» **TO DO**
Begin at the first line below and copy each line exactly, ending with the line where "S = bpy.context.scene" appears.

» **DATA BLOCK**
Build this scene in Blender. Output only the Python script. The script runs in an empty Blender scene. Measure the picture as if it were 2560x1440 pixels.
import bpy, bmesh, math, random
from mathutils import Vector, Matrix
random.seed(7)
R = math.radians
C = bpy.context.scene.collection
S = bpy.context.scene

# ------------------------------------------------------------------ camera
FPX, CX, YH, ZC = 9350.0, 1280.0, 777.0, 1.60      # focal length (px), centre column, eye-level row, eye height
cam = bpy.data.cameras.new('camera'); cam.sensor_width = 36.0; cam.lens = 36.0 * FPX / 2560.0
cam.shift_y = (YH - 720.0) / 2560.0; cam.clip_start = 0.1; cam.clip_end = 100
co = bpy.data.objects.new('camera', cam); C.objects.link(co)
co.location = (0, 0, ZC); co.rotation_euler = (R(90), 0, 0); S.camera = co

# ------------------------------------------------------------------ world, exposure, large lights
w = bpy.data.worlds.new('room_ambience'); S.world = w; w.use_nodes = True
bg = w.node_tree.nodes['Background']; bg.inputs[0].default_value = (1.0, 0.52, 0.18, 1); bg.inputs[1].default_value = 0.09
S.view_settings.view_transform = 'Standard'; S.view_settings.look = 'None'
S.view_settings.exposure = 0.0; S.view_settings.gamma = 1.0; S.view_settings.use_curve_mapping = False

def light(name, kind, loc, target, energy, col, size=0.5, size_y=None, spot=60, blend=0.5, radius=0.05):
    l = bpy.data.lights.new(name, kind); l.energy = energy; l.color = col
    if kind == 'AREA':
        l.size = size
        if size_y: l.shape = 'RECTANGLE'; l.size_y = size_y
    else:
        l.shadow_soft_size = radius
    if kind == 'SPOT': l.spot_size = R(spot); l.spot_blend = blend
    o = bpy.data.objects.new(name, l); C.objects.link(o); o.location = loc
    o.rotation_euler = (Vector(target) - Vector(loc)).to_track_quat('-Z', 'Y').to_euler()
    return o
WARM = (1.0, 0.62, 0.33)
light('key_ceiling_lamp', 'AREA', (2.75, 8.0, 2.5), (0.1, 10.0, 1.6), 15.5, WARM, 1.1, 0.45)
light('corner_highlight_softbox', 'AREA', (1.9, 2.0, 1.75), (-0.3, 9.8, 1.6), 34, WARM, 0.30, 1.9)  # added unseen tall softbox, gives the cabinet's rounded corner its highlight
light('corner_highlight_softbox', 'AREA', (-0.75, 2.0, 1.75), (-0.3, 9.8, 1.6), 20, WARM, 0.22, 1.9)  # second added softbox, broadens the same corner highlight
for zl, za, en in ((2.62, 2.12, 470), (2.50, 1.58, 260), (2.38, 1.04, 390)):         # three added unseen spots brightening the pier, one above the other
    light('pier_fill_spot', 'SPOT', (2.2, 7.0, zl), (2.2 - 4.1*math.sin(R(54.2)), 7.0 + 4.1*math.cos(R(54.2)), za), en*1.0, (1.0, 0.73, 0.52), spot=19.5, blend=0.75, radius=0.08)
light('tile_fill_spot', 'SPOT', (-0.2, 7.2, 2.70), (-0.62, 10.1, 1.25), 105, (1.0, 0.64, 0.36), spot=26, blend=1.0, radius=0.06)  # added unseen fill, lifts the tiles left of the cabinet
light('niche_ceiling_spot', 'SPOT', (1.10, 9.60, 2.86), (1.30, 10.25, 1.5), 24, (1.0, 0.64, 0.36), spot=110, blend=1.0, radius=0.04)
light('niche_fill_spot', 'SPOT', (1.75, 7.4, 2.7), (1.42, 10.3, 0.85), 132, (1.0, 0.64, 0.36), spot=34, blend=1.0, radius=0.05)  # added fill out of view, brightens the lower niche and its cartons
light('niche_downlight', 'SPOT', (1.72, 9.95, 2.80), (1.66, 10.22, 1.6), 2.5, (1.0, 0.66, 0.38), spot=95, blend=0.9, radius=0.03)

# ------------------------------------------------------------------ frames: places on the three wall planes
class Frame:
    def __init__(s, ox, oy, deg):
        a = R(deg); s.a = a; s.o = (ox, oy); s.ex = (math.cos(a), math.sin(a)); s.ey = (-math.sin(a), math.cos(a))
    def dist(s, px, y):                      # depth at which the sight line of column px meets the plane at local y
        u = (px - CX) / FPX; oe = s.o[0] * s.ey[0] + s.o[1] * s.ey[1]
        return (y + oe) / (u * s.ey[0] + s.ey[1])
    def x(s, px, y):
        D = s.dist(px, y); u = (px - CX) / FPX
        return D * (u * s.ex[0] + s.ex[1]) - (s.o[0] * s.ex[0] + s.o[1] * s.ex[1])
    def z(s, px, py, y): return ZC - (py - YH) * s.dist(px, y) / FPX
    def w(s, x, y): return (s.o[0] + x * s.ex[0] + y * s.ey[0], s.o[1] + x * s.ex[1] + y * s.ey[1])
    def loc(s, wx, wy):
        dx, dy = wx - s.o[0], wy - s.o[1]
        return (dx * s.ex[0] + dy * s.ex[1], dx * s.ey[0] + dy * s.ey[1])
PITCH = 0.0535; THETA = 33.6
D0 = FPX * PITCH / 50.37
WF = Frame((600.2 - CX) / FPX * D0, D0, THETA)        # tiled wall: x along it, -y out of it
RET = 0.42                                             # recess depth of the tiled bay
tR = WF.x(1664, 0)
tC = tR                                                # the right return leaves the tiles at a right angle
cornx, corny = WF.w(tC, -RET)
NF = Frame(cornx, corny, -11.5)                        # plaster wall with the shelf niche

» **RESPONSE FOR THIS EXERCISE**
Build this scene in Blender. Output only the Python script. The script runs in an empty Blender scene. Measure the picture as if it were 2560x1440 pixels.
import bpy, bmesh, math, random
from mathutils import Vector, Matrix
random.seed(7)
R = math.radians
C = bpy.context.scene.collection
S = bpy.context.scene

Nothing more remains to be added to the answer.